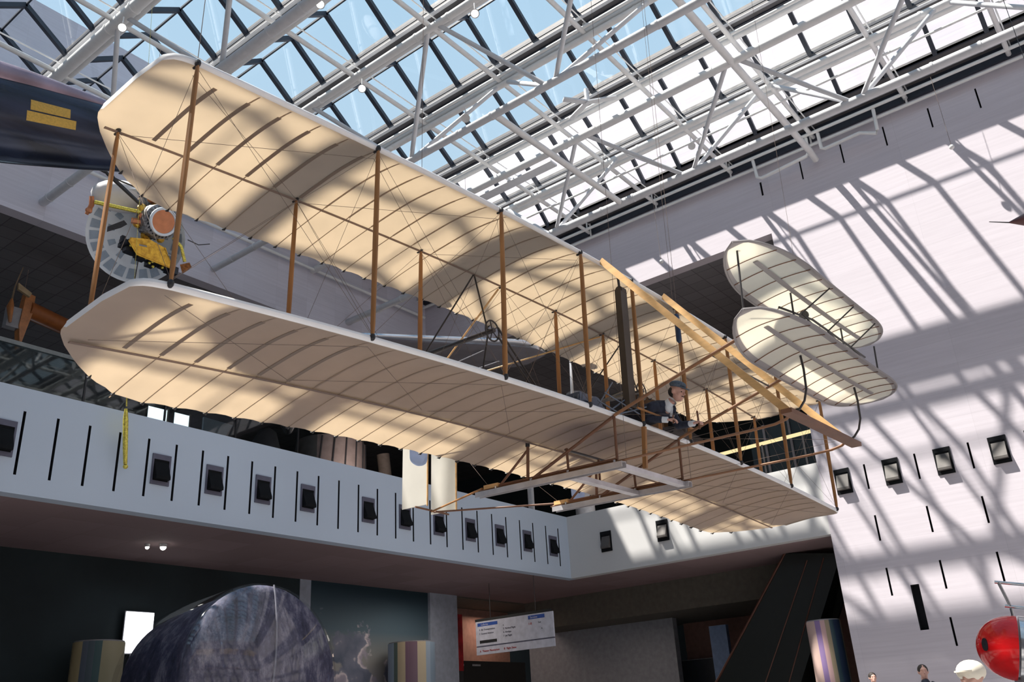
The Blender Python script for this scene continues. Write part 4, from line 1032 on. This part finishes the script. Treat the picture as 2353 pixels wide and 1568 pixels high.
MB().tube(V((.88, 0, .0)), V((.88, 0, 6.2)), .006, n=5).build('suspension_cable', WIRE, e)
tag(e, 'silver high-wing monoplane hanging behind the biplane, its bright leading edge showing', 'airplane')

# ------------------------------------------------------------------ balcony gallery contents
P_ = empty('propeller_aircraft', (10.3, 26, 13.4)); O = V(P_.location)
b = MB(); b.path([V((9.93, 25.8, 13.95)) - O, V((9.95, 25.8, 14.5)) - O, V((10.08, 25.8, 15.2)) - O], [.06, .045, .03], n=8, ell=(1, .4)); b.build('propeller_blade', mat('varnish_tip', (.35, .25, .16), .4), P_, True)
b = MB(); b.path([V((9.93, 25.8, 14.1)) - O, V((9.92, 25.8, 13.85)) - O, V((10.0, 25.8, 13.35)) - O], [.05, .17, .06], n=12, ell=(1, .5)); b.build('propeller_hub', WOODP, P_, True)
b = MB(); b.prism([V((10.35, 25.9, 14.5)) - O, V((10.62, 25.9, 14.45)) - O, V((10.62, 25.9, 13.9)) - O, V((10.42, 25.9, 12.7)) - O, V((10.30, 25.9, 13.4)) - O], (0, .3, 0)); b.build('cowling', WOODP, P_)
b = MB(); b.bb(-.35, .05, -.05, .2, -.1, .55); b.build('gearbox', CRATE, P_)
b = MB(); b.prism([V((10.0, 25.7, 14.62)) - O, V((10.42, 25.7, 14.42)) - O, V((10.38, 25.7, 14.28)) - O, V((10.02, 25.7, 14.42)) - O], (0, .1, 0)); b.build('cowl_lip', mat('tan_lip', (.45, .34, .2), .6), P_)
b = MB(); b.path([V((10.5, 26.1, 14.05)) - O, V((12.5, 26.6, 14.0)) - O, V((15.5, 27.4, 13.8)) - O], [.28, .25, .15], n=20); b.build('fuselage', ORNG, P_, True)
MB().tube((.1, .2, .5), (.1, .2, 1.99), .01, n=5).build('suspension_cable', WIRE, P_)
tag(P_, 'copper brown propeller aircraft hanging in the dark gallery at the far left', 'airplane')
# glazed screen with a machine behind it, left
g = empty('glass_screen', (11.5, 24.5, 8.0))
b = MB(); b.beam((-8, 0, 4.2), (9, 0, 4.2), .12, .12); b.build('top_rail', mat('rail_grey', (.28, .29, .28), .5), g)
b = MB(); b.bb(-8, 9, -.01, .01, -1.1, 4.14); b.build('glass_pane', PANEG, g)
for k in range(7): MB().bb(-7.5 + 2.6 * k, -7.45 + 2.6 * k, -.03, .03, -1.1, 4.14).build('mullion', TUBEM, g)
tag(g, 'tall glass screen with a grey top rail on the gallery, left', 'screen')
LTR = mat('lattice_grey', (.06, .08, .085), .5)
e = empty('lattice_machine', (10, 27, 6.9)); b = MB()
for k in range(9):
    x = -4 + 1.6 * k
    b.beam((x, 0, 3.0), (x + 1.6, 0, 4.6), .07, .07); b.beam((x + 1.6, 0, 3.0), (x, .5, 4.6), .07, .07)
for z in (2.9, 3.4, 3.9, 4.7): b.beam((-5, .2 * z, z), (11, .2 * z, z), .05, .05)
for k in range(8): b.beam((-4 + 2 * k, 0, 0), (-4 + 2 * k, 0, 4.7), .06, .06)
b.build('lattice', LTR, e); tag(e, 'dim grey lattice structure behind the gallery glass, left', 'machine')
for i, (x0, x1) in enumerate(((16.95, 17.75), (18.05, 18.70))):
    e = empty('lit_window', (x0, 30.0, 12.9)); MB().bb(0, x1 - x0, 0, .05, 0, .65).build('lit_pane', SCREEN, e)
    MB().bb(-.05, 0, -.03, .06, -.05, .7).build('window_frame', TUBEM, e); MB().bb(x1 - x0, x1 - x0 + .06, -.03, .06, -.05, .7).build('window_frame', mat('frame_tan%d' % i, (.3, .24, .2), .6), e)
    MB().bb(-.05, x1 - x0 + .05, -.03, .06, -6.0, 0).build('window_panel', DARKT, e)
    tag(e, 'left bright white window seen under the lower wing' if i == 0 else 'right bright white window seen under the lower wing', 'window')
e = empty('grey_panel', (19.1, 29.6, 6.9)); MB().prism([(0, 0, 4.9), (0, 0, 6.6), (1.35, 0, 6.55), (.3, 0, 4.9)], (0, .1, 0)).build('panel', mat('panel_grey_blue', (.20, .25, .30), .7), e)
MB().bb(0, .25, 0, .1, 0, 5.0).build('post', TUBEM, e)
tag(e, 'blue grey slanted panel right of the bright gallery windows', 'panel')
e = empty('tapered_rocket', (24.5, 28.5, 6.9)); b = MB(); b.path([(-.2, 0, 0), (-.05, 0, 3.5), (.1, 0, 6.3)], [1.7, 1.6, 1.45], n=36)
b.build('body', TARP, e, True); b = MB()
for k in range(7):
    a = math.radians(-150 + 20 * k); b.path([(-.2 + 1.71 * math.cos(a), 1.71 * math.sin(a), .0), (-.05 + 1.61 * math.cos(a + .05), 1.61 * math.sin(a + .05), 3.5), (.1 + 1.46 * math.cos(a + .1), 1.46 * math.sin(a + .1), 6.3)], .035, n=6)
b.build('seams', TUBEM, e); tag(e, 'brown grey ribbed rocket body standing on the gallery under the lower wing', 'rocket')
e = empty('leaning_pylon', (27.0, 28, 6.9)); b = MB(); b.path([(1.2, 0, 0), (.2, 0, 6.3)], .28, n=16); b.build('pylon', mat('pylon_brown', (.26, .21, .18), .7), e, True); tag(e, 'leaning brown pylon right of the ribbed rocket on the gallery', 'pylon')
e = empty('dark_cone_model', (21.4, 29, 6.9)); b = MB(); b.path([(0, 0, 0), (0, 0, 4.6)], .12, n=10); b.lathe([(0, 1.0), (1.0, .75), (2.0, .35), (2.2, .05)], (0, 0, 4.4), (.15, 0, 1), n=28); b.build('cone', mat('cone_dark', (.10, .09, .10), .5), e, True); tag(e, 'dark cone shaped model on the gallery, left of the ribbed rocket', 'model')
e = empty('white_column', (32.2, 20.8, 6.9)); b = MB(); b.path([(0, 0, 0), (0, 0, 8.5)], .42, n=24); b.build('shaft', STRIPW, e, True); tag(e, 'white round column between the wings left of the radiator', 'column')
e = empty('small_white_post', (29.0, 21.3, 6.9)); b = MB(); b.path([(0, 0, 0), (0, 0, 7.0)], .13, n=12); b.build('shaft', STRIPW, e, True); tag(e, 'slim white post seen between the wings behind the struts', 'post')
e = empty('wooden_crate_display', (34.0, 19.0, 6.9)); b = MB(); b.bb(-.2, .2, -1.6, .1, 5.5, 8.45); b.bb(-.15, .15, -1.5, 0, 0, 5.5); b.build('panel', mat('brown_panel', (.26, .15, .08), .7), e); tag(e, 'brown wooden panel between the wings right of the white column', 'panel')
e = empty('ribbed_fuselage', (30.5, 16.4, 6.9)); b = MB(); b.path([(0, 1.6, 3.9), (0, 0, 4.6), (0, -1.4, 4.5), (0, -2.1, 4.2)], [.5, .75, .7, .3], n=24)
for k in range(8): b.path([(-.72 * math.cos(math.radians(-30 + 14 * k)), 1.5, 4.3 + .72 * math.sin(math.radians(-30 + 14 * k))), (-.74 * math.cos(math.radians(-30 + 14 * k)), -1.4, 4.5 + .72 * math.sin(math.radians(-30 + 14 * k)))], .02, n=5, mi=1)
b.path([(.3, 0, 0), (.3, 0, 4.2)], .1, n=8, mi=1); b.build('body', [mat('ribbed_brown', (.24, .20, .19), .6), TUBEM], e, True); tag(e, 'brown ribbed fuselage section on the gallery behind the radiator', 'fuselage')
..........
■ OBJECTIVE:
Pictures stay out. Repeat only the lines from the beginning of the data through the line that has "tag(e, 'silver high-wing".

■ RESPONSE TO THIS EXERCISE:
The Blender Python script for this scene continues. Write part 4, from line 1032 on. This part finishes the script. Treat the picture as 2353 pixels wide and 1568 pixels high.
MB().tube(V((.88, 0, .0)), V((.88, 0, 6.2)), .006, n=5).build('suspension_cable', WIRE, e)
tag(e, 'silver high-wing monoplane hanging behind the biplane, its bright leading edge showing', 'airplane')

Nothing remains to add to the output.